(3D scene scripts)

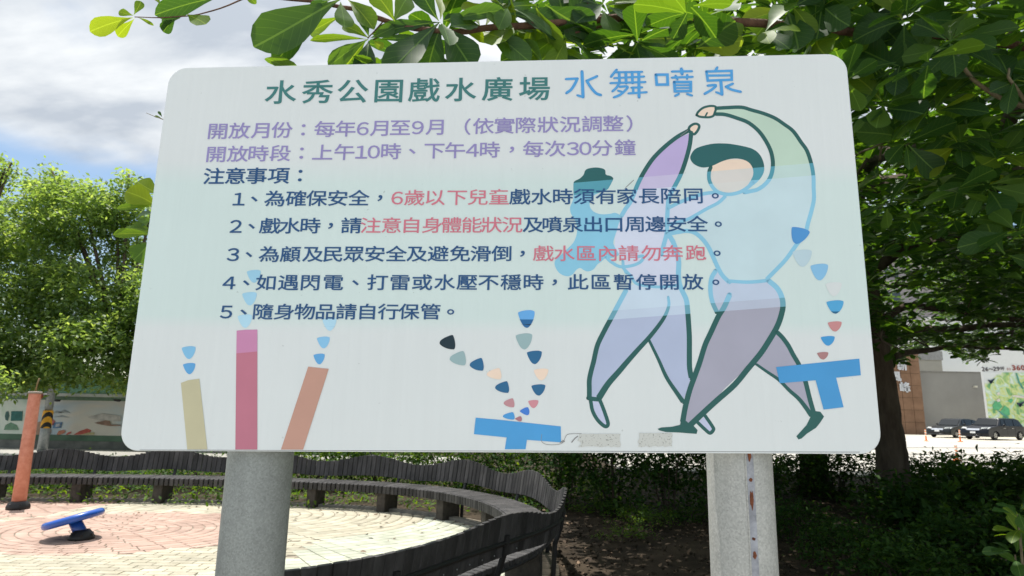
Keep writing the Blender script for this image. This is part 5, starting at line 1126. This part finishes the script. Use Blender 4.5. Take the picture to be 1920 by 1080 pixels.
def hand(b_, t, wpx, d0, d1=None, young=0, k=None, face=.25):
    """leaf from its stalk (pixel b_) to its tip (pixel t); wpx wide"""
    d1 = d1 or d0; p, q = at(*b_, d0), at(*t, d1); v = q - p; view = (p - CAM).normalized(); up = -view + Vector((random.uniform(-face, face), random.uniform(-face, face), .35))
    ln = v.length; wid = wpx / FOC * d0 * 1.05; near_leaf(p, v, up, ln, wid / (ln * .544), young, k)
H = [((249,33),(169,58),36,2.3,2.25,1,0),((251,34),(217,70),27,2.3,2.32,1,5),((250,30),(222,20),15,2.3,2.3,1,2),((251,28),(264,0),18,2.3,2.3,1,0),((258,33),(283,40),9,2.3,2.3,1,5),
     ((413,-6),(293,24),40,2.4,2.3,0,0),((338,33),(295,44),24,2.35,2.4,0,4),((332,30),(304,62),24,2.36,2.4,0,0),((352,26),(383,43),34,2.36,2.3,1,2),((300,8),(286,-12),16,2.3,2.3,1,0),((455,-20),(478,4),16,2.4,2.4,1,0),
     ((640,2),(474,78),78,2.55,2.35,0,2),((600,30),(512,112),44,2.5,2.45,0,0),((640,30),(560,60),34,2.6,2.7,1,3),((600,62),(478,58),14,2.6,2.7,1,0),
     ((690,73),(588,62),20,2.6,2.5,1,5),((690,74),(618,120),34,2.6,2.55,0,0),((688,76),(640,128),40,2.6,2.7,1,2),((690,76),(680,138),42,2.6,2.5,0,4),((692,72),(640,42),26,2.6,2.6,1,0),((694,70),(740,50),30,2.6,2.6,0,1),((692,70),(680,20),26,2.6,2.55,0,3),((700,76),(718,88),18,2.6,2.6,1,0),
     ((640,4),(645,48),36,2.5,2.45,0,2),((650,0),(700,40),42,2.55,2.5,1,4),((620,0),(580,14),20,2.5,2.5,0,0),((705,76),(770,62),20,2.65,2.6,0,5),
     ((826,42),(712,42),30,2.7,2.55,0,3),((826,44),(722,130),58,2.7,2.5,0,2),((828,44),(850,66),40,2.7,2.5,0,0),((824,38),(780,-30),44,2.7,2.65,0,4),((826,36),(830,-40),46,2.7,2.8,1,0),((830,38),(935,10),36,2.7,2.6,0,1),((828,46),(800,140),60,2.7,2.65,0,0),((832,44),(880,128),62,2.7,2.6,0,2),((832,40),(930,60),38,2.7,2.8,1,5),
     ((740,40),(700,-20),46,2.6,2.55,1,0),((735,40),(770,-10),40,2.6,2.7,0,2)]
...
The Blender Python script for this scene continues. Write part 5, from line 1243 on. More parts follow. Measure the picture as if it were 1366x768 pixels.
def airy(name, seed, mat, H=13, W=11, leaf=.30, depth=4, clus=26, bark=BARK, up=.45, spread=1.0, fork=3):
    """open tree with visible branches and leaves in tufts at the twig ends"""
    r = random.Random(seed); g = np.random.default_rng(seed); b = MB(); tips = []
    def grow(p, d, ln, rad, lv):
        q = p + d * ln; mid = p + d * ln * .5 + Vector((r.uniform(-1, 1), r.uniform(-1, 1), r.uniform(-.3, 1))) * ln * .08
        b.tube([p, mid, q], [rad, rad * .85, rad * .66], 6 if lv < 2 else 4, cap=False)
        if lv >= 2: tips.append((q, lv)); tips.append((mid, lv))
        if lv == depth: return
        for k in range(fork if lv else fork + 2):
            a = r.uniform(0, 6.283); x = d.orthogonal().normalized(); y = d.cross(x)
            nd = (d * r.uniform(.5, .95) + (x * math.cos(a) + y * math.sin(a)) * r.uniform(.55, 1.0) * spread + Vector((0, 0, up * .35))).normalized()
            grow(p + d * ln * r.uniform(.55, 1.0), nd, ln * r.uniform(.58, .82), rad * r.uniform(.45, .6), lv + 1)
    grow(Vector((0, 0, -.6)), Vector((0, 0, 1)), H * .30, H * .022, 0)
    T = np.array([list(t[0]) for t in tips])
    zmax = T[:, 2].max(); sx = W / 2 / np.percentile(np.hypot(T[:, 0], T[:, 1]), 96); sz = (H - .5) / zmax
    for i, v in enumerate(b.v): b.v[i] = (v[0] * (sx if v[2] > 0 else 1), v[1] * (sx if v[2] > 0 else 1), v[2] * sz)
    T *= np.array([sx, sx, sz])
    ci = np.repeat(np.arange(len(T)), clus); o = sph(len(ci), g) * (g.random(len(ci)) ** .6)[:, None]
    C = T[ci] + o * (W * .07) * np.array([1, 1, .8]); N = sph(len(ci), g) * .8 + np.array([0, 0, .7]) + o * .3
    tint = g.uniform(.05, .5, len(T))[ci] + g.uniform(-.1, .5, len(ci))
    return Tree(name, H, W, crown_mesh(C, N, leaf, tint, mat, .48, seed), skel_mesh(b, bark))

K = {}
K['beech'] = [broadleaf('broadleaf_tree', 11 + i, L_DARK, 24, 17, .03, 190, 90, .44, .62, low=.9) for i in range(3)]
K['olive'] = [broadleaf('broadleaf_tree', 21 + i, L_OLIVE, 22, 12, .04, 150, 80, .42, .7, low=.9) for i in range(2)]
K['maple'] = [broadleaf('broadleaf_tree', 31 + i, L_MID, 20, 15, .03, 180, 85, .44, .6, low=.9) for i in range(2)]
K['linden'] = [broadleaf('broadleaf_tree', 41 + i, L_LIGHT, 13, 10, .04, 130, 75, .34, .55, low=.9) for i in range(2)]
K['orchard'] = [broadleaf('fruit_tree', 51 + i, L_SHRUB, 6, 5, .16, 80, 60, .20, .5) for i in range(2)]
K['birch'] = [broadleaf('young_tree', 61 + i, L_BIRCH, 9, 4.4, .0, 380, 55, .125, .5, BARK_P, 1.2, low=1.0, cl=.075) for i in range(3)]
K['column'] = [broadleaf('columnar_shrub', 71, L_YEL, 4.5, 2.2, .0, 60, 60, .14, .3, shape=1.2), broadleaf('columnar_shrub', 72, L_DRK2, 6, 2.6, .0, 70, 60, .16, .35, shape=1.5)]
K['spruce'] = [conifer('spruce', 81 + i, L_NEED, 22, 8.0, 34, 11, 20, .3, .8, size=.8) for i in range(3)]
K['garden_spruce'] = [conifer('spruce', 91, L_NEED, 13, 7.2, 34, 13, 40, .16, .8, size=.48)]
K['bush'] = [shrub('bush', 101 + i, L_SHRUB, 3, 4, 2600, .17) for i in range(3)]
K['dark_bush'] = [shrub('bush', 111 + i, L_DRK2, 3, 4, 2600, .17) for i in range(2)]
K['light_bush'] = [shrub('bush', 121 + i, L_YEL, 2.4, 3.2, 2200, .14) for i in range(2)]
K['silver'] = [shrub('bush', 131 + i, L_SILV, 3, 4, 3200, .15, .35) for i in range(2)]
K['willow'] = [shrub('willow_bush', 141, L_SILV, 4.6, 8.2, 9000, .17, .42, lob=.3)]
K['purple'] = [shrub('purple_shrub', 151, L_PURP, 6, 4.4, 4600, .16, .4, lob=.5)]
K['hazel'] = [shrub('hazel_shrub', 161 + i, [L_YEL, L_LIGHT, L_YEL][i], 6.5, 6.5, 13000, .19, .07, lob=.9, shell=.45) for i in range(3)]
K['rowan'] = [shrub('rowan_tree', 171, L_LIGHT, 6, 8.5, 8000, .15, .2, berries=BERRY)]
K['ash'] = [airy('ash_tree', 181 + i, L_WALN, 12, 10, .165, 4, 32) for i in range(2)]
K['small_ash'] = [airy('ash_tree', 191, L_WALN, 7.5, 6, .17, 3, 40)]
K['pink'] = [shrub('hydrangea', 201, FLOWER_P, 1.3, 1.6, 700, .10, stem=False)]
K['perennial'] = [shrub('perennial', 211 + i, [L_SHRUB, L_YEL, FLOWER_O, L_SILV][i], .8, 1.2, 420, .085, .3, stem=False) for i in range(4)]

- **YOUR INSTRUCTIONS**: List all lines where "size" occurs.

- **TASK RESULT**:
K['spruce'] = [conifer('spruce', 81 + i, L_NEED, 22, 8.0, 34, 11, 20, .3, .8, size=.8) for i in range(3)]
K['garden_spruce'] = [conifer('spruce', 91, L_NEED, 13, 7.2, 34, 13, 40, .16, .8, size=.48)]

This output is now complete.